Well, I mean, first of all, thank you for recognizing what we do with our coal plants up here. I mean I think that working with the commission here, I thought that was a great example of partnership. And moving from must run to economic dispatch, I think that was a positive first step. The commission is very interested in understanding how a pause in coal dispatch could work as we start to ready for the day when we don't have any coal in the upper Midwest. So I think it's – the Midwestern way to kind of be pragmatic about how we approach this going forward.

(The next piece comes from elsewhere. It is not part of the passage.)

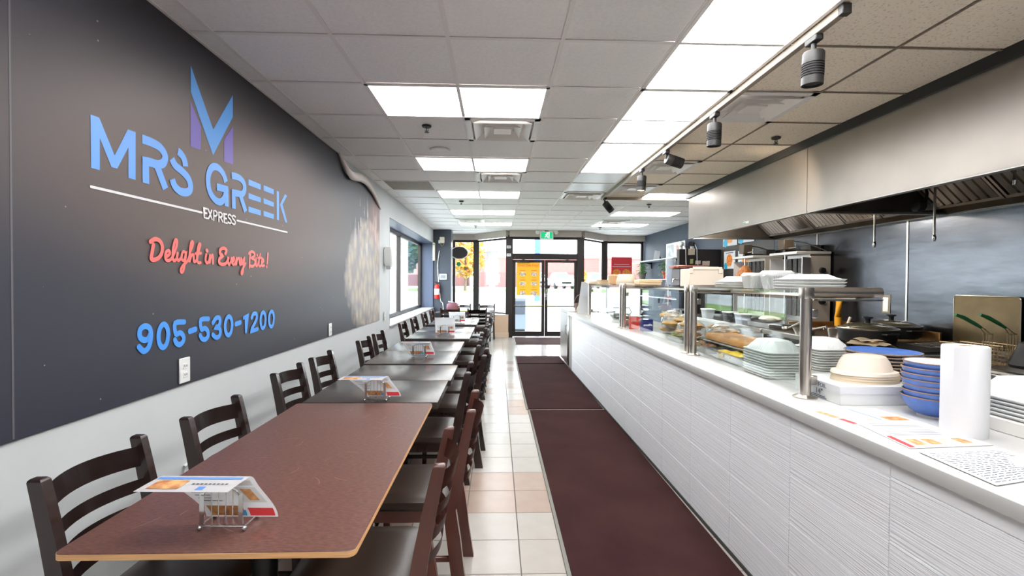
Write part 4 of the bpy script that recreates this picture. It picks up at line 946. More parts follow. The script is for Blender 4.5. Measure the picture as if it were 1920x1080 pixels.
for k, (x, y, rz, src, lab) in enumerate(((RX, 1.67, PI+.02, ch_m, 'reddish worn ladder back chair on the aisle, nearest the camera'), (RX+.07, 2.30, PI, ch_m, 'reddish worn aisle chair, second from the camera'), (RX, 3.17, PI, ch_d, 'dark aisle chair tucked at the third aisle place'), (RX+.09, 3.86, PI-.03, ch_d, 'dark aisle chair pulled out farther into the aisle'),
        (RX+.02, 4.42, PI, ch_d, 'dark aisle chair, fifth from the camera'), (RX+.02, 5.05, PI, ch_d, 'dark aisle chair, sixth from the camera'), (RX+.05, 5.95, PI, ch_d, 'dark aisle chair, seventh from the camera'), (RX+.05, 6.65, PI, ch_d, 'dark aisle chair, eighth from the camera'), (RX+.08, 7.75, PI, ch_d, 'dark aisle chair, ninth from the camera'), (RX+.08, 8.42, PI, ch_d, 'dark aisle chair farthest from the camera'))):
    chair(src, x, y, rz, lab)
for x, y, rz, lab in ((-.98, 10.25, PI/2, 'dark chair with its back to the camera left of the far table'), (-.44, 10.2, PI/2+.1, 'dark chair with its back to the camera right of the far table'), (-.85, 11.55, -PI/2, 'dark chair on the window side of the far table, left'), (-.3, 11.5, -PI/2-.2, 'dark chair on the window side of the far table, right')):
    chair(ch_d, x, y, rz, lab)
# ---- tables
def pedestal(t, hx, hy):
    for s in ((-1, 1) if hy > .5 else (0,)):
        y = s*(hy-.32)
        obj('pedestal', G().cyl((0, y, .03), (0, y, .715), .038, n=16), M_blackm, t)
        obj('base_foot', G().box(-.26, .26, y-.03, y+.03, 0, .03, .008).box(-.03, .03, y-.22, y+.22, 0, .03, .008), M_blackm, t)
        obj('top_bracket', G().box(-.2, .2, y-.03, y+.03, .705, .722, .003).box(-.03, .03, y-.16, y+.16, .705, .722, .003), M_blackm, t)
x0, x1, y0_, y1_ = -1.125, -.362, 1.225, 2.71
t = thing('dining_table', 'brown laminate dining table with a pale plywood edge, nearest the camera', 'table', ((x0+x1)/2, (y0_+y1_)/2, .001), 0, 'dining tables')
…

And to your point Paul, I think there are opportunities across our system to look at how we dispatch our coal plants particularly when you look at the variable costs of things like steel for fuel and renewable energy. So we're definitely looking at that down in the SPS region. We've got some water issues that we need to address, and that could be solved with some seasonal dispatch. So, again, with economics in mind, so – yeah, it does look for us – to look for more opportunities like we're doing here in the upper Midwest.
Okay, great. Thanks a lot.
All right. Thank you.
Thank you. We have no further questions in queue. I'll turn it back to Bob Frenzel for closing remarks.
Well, thanks everyone for participating in our call this morning. We look forward to seeing you out on the road this quarter. Please contact our Investor Relations teams with any follow-up questions. Thank you.
This concludes today's call. Thank you for your participation. You may now disconnect.